**PROBLEM DETAILS**
Write out the whole listing again, exactly as given.

━━━━━━━━━━

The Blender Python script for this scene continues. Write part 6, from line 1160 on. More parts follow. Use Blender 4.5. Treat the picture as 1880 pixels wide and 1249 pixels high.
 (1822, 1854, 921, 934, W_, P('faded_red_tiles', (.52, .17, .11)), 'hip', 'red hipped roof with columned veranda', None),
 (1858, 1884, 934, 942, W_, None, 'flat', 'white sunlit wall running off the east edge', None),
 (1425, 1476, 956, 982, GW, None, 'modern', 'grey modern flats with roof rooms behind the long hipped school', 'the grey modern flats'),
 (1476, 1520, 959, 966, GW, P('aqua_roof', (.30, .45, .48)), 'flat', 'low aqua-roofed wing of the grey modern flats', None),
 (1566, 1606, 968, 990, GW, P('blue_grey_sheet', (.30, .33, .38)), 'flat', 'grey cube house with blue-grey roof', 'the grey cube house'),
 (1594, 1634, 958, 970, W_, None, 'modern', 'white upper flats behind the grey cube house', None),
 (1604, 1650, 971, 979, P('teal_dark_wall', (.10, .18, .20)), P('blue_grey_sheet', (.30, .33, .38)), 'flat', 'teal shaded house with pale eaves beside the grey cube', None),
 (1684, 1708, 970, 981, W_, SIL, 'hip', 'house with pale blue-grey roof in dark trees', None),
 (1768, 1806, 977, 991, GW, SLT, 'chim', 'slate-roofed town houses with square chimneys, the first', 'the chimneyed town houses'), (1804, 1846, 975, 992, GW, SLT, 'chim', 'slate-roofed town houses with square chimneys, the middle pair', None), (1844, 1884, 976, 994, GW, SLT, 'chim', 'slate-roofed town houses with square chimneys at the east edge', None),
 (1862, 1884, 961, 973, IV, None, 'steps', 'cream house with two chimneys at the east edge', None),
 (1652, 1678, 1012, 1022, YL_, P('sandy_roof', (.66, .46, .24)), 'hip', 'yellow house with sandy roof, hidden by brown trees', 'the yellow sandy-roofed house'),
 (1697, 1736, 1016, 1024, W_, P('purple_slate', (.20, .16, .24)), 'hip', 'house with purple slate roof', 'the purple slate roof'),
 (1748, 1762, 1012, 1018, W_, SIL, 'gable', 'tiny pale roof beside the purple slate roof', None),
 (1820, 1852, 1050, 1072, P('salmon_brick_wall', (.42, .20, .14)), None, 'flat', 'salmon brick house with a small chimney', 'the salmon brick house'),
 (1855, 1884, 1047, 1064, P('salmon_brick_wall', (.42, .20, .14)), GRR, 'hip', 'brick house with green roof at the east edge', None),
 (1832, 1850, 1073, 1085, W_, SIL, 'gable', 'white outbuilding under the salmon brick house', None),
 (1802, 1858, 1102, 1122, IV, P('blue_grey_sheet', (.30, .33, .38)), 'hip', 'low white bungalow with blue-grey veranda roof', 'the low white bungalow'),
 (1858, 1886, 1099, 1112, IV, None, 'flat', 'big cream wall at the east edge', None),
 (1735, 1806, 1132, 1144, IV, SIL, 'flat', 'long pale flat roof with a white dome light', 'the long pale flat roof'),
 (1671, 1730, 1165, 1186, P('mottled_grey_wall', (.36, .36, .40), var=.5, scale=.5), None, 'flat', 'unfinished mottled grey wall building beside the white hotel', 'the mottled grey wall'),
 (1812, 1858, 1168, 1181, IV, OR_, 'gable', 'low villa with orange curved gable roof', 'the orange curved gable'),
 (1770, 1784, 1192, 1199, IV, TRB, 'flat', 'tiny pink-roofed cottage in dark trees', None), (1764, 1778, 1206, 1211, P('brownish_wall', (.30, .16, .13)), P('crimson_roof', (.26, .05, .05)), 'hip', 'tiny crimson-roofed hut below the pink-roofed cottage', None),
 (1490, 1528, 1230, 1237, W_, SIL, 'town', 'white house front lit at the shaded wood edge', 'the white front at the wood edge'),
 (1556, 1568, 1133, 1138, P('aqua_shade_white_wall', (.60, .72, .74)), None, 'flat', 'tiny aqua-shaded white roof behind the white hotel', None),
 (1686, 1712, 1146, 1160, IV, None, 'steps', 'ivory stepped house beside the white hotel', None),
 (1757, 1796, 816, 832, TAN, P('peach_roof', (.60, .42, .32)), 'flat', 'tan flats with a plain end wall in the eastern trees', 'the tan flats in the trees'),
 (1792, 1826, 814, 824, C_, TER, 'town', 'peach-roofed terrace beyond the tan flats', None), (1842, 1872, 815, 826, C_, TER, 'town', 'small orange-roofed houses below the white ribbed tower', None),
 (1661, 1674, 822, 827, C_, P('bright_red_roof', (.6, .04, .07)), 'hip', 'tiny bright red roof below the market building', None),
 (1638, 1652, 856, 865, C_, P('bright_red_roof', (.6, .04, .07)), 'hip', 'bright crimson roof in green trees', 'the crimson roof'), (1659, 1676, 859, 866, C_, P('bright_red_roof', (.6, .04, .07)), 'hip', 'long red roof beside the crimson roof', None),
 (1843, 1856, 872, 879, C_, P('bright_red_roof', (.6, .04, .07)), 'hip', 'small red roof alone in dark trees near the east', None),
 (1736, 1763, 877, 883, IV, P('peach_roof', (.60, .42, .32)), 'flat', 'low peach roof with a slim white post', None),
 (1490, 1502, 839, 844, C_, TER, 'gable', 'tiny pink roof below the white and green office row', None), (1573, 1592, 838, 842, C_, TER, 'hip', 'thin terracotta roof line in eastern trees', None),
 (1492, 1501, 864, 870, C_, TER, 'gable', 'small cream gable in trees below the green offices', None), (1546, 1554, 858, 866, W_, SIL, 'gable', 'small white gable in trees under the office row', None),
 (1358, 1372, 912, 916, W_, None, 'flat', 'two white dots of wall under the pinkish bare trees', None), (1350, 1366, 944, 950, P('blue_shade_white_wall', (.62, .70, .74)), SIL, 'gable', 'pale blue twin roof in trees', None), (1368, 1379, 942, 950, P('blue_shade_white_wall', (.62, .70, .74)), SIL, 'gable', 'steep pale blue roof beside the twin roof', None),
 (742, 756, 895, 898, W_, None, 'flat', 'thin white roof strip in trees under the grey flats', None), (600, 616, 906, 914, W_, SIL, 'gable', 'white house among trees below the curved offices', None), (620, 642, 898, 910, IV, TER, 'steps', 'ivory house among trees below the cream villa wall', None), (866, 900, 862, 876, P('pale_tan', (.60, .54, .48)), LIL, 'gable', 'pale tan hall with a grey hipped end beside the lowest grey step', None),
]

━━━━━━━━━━

**ANSWER TO THE TASK**
The Blender Python script for this scene continues. Write part 6, from line 1160 on. More parts follow. Use Blender 4.5. Treat the picture as 1880 pixels wide and 1249 pixels high.
 (1822, 1854, 921, 934, W_, P('faded_red_tiles', (.52, .17, .11)), 'hip', 'red hipped roof with columned veranda', None),
 (1858, 1884, 934, 942, W_, None, 'flat', 'white sunlit wall running off the east edge', None),
 (1425, 1476, 956, 982, GW, None, 'modern', 'grey modern flats with roof rooms behind the long hipped school', 'the grey modern flats'),
 (1476, 1520, 959, 966, GW, P('aqua_roof', (.30, .45, .48)), 'flat', 'low aqua-roofed wing of the grey modern flats', None),
 (1566, 1606, 968, 990, GW, P('blue_grey_sheet', (.30, .33, .38)), 'flat', 'grey cube house with blue-grey roof', 'the grey cube house'),
 (1594, 1634, 958, 970, W_, None, 'modern', 'white upper flats behind the grey cube house', None),
 (1604, 1650, 971, 979, P('teal_dark_wall', (.10, .18, .20)), P('blue_grey_sheet', (.30, .33, .38)), 'flat', 'teal shaded house with pale eaves beside the grey cube', None),
 (1684, 1708, 970, 981, W_, SIL, 'hip', 'house with pale blue-grey roof in dark trees', None),
 (1768, 1806, 977, 991, GW, SLT, 'chim', 'slate-roofed town houses with square chimneys, the first', 'the chimneyed town houses'), (1804, 1846, 975, 992, GW, SLT, 'chim', 'slate-roofed town houses with square chimneys, the middle pair', None), (1844, 1884, 976, 994, GW, SLT, 'chim', 'slate-roofed town houses with square chimneys at the east edge', None),
 (1862, 1884, 961, 973, IV, None, 'steps', 'cream house with two chimneys at the east edge', None),
 (1652, 1678, 1012, 1022, YL_, P('sandy_roof', (.66, .46, .24)), 'hip', 'yellow house with sandy roof, hidden by brown trees', 'the yellow sandy-roofed house'),
 (1697, 1736, 1016, 1024, W_, P('purple_slate', (.20, .16, .24)), 'hip', 'house with purple slate roof', 'the purple slate roof'),
 (1748, 1762, 1012, 1018, W_, SIL, 'gable', 'tiny pale roof beside the purple slate roof', None),
 (1820, 1852, 1050, 1072, P('salmon_brick_wall', (.42, .20, .14)), None, 'flat', 'salmon brick house with a small chimney', 'the salmon brick house'),
 (1855, 1884, 1047, 1064, P('salmon_brick_wall', (.42, .20, .14)), GRR, 'hip', 'brick house with green roof at the east edge', None),
 (1832, 1850, 1073, 1085, W_, SIL, 'gable', 'white outbuilding under the salmon brick house', None),
 (1802, 1858, 1102, 1122, IV, P('blue_grey_sheet', (.30, .33, .38)), 'hip', 'low white bungalow with blue-grey veranda roof', 'the low white bungalow'),
 (1858, 1886, 1099, 1112, IV, None, 'flat', 'big cream wall at the east edge', None),
 (1735, 1806, 1132, 1144, IV, SIL, 'flat', 'long pale flat roof with a white dome light', 'the long pale flat roof'),
 (1671, 1730, 1165, 1186, P('mottled_grey_wall', (.36, .36, .40), var=.5, scale=.5), None, 'flat', 'unfinished mottled grey wall building beside the white hotel', 'the mottled grey wall'),
 (1812, 1858, 1168, 1181, IV, OR_, 'gable', 'low villa with orange curved gable roof', 'the orange curved gable'),
 (1770, 1784, 1192, 1199, IV, TRB, 'flat', 'tiny pink-roofed cottage in dark trees', None), (1764, 1778, 1206, 1211, P('brownish_wall', (.30, .16, .13)), P('crimson_roof', (.26, .05, .05)), 'hip', 'tiny crimson-roofed hut below the pink-roofed cottage', None),
 (1490, 1528, 1230, 1237, W_, SIL, 'town', 'white house front lit at the shaded wood edge', 'the white front at the wood edge'),
 (1556, 1568, 1133, 1138, P('aqua_shade_white_wall', (.60, .72, .74)), None, 'flat', 'tiny aqua-shaded white roof behind the white hotel', None),
 (1686, 1712, 1146, 1160, IV, None, 'steps', 'ivory stepped house beside the white hotel', None),
 (1757, 1796, 816, 832, TAN, P('peach_roof', (.60, .42, .32)), 'flat', 'tan flats with a plain end wall in the eastern trees', 'the tan flats in the trees'),
 (1792, 1826, 814, 824, C_, TER, 'town', 'peach-roofed terrace beyond the tan flats', None), (1842, 1872, 815, 826, C_, TER, 'town', 'small orange-roofed houses below the white ribbed tower', None),
 (1661, 1674, 822, 827, C_, P('bright_red_roof', (.6, .04, .07)), 'hip', 'tiny bright red roof below the market building', None),
 (1638, 1652, 856, 865, C_, P('bright_red_roof', (.6, .04, .07)), 'hip', 'bright crimson roof in green trees', 'the crimson roof'), (1659, 1676, 859, 866, C_, P('bright_red_roof', (.6, .04, .07)), 'hip', 'long red roof beside the crimson roof', None),
 (1843, 1856, 872, 879, C_, P('bright_red_roof', (.6, .04, .07)), 'hip', 'small red roof alone in dark trees near the east', None),
 (1736, 1763, 877, 883, IV, P('peach_roof', (.60, .42, .32)), 'flat', 'low peach roof with a slim white post', None),
 (1490, 1502, 839, 844, C_, TER, 'gable', 'tiny pink roof below the white and green office row', None), (1573, 1592, 838, 842, C_, TER, 'hip', 'thin terracotta roof line in eastern trees', None),
 (1492, 1501, 864, 870, C_, TER, 'gable', 'small cream gable in trees below the green offices', None), (1546, 1554, 858, 866, W_, SIL, 'gable', 'small white gable in trees under the office row', None),
 (1358, 1372, 912, 916, W_, None, 'flat', 'two white dots of wall under the pinkish bare trees', None), (1350, 1366, 944, 950, P('blue_shade_white_wall', (.62, .70, .74)), SIL, 'gable', 'pale blue twin roof in trees', None), (1368, 1379, 942, 950, P('blue_shade_white_wall', (.62, .70, .74)), SIL, 'gable', 'steep pale blue roof beside the twin roof', None),
 (742, 756, 895, 898, W_, None, 'flat', 'thin white roof strip in trees under the grey flats', None), (600, 616, 906, 914, W_, SIL, 'gable', 'white house among trees below the curved offices', None), (620, 642, 898, 910, IV, TER, 'steps', 'ivory house among trees below the cream villa wall', None), (866, 900, 862, 876, P('pale_tan', (.60, .54, .48)), LIL, 'gable', 'pale tan hall with a grey hipped end beside the lowest grey step', None),
]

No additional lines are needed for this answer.